Mantan Direktur Utama Barata Indonesia tersebut meyakinkan perseroan telah memiliki langkah-langkah agar restrukturisasi ini berjalan dengan baik dengan potensi penghematan hampir senilai US$700 juta dalam sembilan tahun.
Transformasi Perusahaan
Selain restrukturisasi utang, perseroan juga telah melakukan transformasi perusahaan, seperti optimalisasi tenaga kerja dan menerapkan operational excellence agar lebih efisien dan kompetitif. Dia pun optimistis perseroan bakal membukukan kinerja positif. Efisiensi yang telah dilakukan KRAS mampu menekan biaya operasional dari US$33 juta menjadi US$19 juta.
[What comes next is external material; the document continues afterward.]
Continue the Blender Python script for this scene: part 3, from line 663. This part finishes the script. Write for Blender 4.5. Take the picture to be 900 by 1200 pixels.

Sementara itu, Wakil Direktur Utama Bank Negara Indonesia Herry Sidharta berharap pada tahun ini, manajemen Krakatau Steel dapat lebih fokus dalam kegiatan operasionalnya. Dengan demikian, ke depan perseroan bakal mendapatkan hasil yang lebih baik.
Adapun, BNI merupakan salah satu kreditur terbesar KRAS dengan porsi pinjaman 21 persen. Porsi pinjaman terbesar produsen baja tersebut dipegang oleh Bank Mandiri sebesar 31 persen.
Disarankan Gandeng Strategic Partner
Kepala Riset Praus Capital Alfred Nainggolan mengatakan restrukturisasi merupakan salah satu cara Krakatau Steel untuk bisa menekan tekanan likuiditas. Menurutnya, KRAS memiliki lebih banyak utang jangka pendek dibandingkan dengan utang jangka panjang, sehingga perlu restrukturisasi.
“Utang dan bunga besar, sehingga enggak ada laba operasional. Salah satu beban harus dihilangkan untuk bisa laba, yaitu minta kreditur untuk menurunkan cost melalui restrukturisasi,” katanya.
Ke depan, Alfred menilai ke depan KRAS harus fokus membenahi bisnis utamanya. Perseroan bisa menggandeng strategic partner untuk mengembangkan bisnis on core.